# What the exercise asks
Every line with the word "scene" in it should be extracted from the data that follows.

******

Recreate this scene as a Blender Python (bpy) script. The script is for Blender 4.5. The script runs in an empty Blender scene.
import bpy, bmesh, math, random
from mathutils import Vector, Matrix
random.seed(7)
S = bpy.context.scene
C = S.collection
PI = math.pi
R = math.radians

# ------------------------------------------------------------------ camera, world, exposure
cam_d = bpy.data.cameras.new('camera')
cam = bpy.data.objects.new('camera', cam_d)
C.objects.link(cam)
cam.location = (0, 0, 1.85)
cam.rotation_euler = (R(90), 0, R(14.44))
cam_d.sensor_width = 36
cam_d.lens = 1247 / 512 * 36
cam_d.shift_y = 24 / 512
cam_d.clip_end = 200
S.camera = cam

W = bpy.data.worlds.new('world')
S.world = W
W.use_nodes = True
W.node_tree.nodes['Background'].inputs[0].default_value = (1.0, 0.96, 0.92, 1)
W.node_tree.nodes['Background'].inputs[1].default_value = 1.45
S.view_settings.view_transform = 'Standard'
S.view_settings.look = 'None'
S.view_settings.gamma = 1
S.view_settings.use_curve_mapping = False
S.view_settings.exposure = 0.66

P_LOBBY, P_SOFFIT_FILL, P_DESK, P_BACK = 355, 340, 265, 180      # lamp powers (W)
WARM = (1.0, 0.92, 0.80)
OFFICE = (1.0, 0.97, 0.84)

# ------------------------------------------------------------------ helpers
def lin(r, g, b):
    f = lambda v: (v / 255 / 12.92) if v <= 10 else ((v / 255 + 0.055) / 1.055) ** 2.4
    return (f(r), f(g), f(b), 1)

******

# The answer
Recreate this scene as a Blender Python (bpy) script. The script is for Blender 4.5. The script runs in an empty Blender scene.
S = bpy.context.scene